[What you need to do] Check each line of the records below for the word "picture" and copy those where it appears.
---
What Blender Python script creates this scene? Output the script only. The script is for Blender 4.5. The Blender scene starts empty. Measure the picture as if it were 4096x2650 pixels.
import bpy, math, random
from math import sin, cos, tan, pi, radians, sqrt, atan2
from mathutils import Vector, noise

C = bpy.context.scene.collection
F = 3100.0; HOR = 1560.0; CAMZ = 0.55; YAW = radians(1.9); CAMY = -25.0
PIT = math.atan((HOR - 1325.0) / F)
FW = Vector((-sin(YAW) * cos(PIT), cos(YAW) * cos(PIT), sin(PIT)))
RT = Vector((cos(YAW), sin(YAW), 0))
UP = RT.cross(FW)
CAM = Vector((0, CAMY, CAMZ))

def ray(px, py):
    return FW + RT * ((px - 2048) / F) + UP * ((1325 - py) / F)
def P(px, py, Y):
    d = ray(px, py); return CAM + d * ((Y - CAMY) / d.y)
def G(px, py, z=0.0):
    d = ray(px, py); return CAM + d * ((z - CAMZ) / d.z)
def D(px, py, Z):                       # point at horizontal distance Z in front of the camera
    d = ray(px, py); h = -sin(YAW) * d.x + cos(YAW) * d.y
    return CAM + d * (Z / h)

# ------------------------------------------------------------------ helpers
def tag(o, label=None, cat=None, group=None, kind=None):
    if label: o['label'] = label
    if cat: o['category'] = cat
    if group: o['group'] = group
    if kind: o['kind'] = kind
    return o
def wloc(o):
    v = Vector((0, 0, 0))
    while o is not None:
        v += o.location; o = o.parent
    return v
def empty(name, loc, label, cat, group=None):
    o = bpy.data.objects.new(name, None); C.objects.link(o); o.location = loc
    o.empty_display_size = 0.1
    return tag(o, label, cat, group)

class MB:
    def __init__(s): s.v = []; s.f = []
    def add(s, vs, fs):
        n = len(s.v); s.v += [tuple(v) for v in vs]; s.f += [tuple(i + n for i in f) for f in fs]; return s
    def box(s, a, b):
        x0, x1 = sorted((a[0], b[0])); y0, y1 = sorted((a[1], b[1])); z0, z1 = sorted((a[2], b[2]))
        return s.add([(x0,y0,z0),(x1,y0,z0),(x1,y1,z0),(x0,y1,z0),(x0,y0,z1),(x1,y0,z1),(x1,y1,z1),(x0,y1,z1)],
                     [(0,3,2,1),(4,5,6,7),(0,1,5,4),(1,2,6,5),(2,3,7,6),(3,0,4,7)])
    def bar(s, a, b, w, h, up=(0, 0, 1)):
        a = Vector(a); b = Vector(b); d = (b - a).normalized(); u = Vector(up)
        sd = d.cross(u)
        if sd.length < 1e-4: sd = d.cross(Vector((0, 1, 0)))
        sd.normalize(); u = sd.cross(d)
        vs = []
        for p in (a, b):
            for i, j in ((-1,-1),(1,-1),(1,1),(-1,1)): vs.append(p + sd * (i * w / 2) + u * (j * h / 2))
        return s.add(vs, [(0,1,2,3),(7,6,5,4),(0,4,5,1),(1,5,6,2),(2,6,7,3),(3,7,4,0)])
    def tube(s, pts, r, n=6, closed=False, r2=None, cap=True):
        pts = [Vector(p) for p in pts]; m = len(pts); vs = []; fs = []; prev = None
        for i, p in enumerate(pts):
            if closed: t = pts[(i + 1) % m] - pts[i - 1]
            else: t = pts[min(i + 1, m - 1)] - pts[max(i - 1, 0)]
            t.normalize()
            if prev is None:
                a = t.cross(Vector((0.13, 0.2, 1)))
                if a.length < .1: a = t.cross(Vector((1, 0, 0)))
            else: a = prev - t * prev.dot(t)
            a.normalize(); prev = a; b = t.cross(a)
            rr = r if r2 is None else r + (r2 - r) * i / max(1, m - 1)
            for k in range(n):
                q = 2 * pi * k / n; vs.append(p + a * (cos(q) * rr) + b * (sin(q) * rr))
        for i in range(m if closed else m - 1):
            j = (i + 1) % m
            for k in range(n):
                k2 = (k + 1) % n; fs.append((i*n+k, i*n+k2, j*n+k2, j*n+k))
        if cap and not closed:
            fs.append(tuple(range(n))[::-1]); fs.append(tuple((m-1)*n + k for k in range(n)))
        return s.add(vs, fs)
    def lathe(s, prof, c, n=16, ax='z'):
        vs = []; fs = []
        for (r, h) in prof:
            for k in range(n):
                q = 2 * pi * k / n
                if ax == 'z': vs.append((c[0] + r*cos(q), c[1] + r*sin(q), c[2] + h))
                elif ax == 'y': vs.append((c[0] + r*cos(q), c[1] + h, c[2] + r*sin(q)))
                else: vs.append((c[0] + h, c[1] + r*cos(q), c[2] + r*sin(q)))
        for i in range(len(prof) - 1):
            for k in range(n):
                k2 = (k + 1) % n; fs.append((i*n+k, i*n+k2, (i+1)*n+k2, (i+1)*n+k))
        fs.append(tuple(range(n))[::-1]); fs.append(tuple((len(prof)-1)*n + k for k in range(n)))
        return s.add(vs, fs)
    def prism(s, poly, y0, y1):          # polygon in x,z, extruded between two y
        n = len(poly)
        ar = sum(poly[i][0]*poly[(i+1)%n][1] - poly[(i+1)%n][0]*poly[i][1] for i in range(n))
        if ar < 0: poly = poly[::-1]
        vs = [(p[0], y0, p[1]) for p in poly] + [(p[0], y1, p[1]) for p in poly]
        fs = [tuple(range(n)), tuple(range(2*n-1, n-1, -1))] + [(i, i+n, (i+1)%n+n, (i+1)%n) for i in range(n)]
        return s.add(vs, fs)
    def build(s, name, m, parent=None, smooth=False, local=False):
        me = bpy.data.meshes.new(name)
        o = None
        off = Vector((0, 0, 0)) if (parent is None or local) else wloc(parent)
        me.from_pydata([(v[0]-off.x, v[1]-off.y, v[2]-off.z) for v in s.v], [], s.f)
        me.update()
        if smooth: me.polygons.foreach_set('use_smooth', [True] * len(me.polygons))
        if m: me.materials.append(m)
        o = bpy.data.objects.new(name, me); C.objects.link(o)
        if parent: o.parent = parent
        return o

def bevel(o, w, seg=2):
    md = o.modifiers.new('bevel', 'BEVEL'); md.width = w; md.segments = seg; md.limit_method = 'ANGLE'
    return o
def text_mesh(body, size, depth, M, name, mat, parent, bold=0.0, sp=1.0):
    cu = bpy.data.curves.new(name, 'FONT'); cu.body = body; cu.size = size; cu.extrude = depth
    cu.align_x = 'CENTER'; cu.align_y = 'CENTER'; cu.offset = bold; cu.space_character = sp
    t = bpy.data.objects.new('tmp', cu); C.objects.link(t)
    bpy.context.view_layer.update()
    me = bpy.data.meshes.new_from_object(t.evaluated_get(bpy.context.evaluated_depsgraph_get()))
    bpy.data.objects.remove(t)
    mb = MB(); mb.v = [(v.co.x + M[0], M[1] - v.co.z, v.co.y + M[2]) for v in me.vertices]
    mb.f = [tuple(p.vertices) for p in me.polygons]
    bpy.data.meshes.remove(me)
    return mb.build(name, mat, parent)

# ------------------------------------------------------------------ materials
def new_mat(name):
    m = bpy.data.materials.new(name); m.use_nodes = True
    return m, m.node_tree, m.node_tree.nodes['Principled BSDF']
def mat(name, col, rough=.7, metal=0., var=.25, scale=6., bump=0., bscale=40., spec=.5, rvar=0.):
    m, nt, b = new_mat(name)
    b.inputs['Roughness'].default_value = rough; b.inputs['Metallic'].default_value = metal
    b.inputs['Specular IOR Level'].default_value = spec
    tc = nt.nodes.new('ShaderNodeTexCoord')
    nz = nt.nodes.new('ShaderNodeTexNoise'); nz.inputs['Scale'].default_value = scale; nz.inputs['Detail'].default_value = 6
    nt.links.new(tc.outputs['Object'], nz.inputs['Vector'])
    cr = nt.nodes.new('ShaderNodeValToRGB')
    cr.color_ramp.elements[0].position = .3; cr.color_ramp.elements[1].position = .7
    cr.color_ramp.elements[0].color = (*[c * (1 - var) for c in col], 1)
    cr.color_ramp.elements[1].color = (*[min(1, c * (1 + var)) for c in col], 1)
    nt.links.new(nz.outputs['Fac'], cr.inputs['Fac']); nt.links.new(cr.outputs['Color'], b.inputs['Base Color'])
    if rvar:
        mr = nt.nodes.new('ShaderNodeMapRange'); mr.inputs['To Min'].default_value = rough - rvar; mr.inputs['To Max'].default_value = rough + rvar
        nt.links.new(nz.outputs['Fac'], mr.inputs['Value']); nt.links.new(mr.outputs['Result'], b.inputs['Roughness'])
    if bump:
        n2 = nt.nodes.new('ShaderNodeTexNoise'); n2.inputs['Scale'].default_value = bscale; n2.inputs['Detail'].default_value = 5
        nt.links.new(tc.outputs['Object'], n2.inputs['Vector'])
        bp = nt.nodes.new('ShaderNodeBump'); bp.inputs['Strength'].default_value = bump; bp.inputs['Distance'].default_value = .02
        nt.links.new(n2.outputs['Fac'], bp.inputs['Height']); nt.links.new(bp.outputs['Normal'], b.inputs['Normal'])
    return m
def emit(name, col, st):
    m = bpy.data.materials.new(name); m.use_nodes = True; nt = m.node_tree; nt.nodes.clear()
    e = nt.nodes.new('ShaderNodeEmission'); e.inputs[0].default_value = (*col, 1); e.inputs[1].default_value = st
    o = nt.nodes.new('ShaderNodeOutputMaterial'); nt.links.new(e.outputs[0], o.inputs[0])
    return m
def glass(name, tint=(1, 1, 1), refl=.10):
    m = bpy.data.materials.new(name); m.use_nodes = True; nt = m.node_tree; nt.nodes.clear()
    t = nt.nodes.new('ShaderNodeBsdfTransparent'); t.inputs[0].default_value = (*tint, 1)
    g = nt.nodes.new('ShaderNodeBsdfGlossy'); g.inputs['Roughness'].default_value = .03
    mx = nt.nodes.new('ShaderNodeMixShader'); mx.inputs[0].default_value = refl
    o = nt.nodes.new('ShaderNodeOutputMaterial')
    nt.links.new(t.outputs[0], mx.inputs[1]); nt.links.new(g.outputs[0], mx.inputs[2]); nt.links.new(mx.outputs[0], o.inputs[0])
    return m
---
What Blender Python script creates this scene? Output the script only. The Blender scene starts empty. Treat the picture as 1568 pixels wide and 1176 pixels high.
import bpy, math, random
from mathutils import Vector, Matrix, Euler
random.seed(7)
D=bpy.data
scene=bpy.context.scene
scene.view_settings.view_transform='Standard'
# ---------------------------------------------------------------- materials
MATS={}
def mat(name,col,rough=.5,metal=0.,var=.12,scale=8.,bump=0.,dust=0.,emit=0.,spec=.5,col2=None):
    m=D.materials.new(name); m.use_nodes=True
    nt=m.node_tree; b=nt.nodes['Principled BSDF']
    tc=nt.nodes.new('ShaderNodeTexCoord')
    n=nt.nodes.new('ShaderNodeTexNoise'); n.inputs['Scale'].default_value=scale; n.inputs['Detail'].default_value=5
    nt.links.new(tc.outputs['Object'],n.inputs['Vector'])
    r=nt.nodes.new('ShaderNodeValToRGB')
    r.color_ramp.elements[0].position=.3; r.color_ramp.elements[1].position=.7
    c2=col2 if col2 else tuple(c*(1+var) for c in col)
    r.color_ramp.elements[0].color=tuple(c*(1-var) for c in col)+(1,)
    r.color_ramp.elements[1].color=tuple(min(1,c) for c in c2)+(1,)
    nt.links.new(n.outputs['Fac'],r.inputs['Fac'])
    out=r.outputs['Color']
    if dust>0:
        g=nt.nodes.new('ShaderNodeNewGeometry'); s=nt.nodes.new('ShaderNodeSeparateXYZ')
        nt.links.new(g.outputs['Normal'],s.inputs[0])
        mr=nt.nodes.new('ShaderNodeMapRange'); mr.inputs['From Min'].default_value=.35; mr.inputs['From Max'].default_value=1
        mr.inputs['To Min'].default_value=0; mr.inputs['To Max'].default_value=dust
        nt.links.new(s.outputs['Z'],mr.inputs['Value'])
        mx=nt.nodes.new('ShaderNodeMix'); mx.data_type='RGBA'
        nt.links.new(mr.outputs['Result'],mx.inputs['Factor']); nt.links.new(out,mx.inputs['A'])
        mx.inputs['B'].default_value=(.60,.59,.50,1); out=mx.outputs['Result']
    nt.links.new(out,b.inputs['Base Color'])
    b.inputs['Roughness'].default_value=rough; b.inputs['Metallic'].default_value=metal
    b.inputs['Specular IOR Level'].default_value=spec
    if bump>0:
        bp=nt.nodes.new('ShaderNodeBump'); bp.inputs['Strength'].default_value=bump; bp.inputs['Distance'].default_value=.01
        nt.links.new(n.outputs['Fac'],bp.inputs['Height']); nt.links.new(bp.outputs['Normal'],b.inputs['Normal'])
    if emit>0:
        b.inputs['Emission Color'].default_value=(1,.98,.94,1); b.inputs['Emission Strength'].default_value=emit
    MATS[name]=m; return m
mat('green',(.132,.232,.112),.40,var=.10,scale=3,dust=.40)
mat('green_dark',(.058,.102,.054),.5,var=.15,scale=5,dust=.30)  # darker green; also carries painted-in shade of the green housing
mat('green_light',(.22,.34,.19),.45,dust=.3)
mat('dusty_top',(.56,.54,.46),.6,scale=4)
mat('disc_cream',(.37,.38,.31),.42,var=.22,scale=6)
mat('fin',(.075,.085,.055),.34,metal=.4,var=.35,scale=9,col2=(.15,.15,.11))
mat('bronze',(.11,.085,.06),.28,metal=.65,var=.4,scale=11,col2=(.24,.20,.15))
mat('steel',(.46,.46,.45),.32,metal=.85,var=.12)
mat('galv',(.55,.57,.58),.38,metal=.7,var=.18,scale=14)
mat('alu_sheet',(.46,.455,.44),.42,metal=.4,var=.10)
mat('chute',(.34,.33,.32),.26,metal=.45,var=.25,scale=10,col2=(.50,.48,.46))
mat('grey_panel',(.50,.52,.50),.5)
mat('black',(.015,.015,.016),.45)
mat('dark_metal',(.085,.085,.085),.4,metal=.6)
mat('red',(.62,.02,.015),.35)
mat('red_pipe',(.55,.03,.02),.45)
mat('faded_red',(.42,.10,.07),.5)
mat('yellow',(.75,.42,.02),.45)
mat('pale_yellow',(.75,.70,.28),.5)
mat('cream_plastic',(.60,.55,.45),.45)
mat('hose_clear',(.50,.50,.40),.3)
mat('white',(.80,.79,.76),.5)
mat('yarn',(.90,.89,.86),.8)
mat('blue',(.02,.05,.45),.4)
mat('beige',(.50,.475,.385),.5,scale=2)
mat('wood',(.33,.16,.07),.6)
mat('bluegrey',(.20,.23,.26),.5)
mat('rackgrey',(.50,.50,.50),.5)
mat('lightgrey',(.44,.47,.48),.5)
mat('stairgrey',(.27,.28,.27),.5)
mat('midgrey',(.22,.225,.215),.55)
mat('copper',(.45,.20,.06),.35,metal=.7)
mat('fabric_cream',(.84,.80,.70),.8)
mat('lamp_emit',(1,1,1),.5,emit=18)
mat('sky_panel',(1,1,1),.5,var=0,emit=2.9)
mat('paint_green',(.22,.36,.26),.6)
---
[Written reply]
What Blender Python script creates this scene? Output the script only. The script is for Blender 4.5. The Blender scene starts empty. Measure the picture as if it were 4096x2650 pixels.
What Blender Python script creates this scene? Output the script only. The Blender scene starts empty. Treat the picture as 1568 pixels wide and 1176 pixels high.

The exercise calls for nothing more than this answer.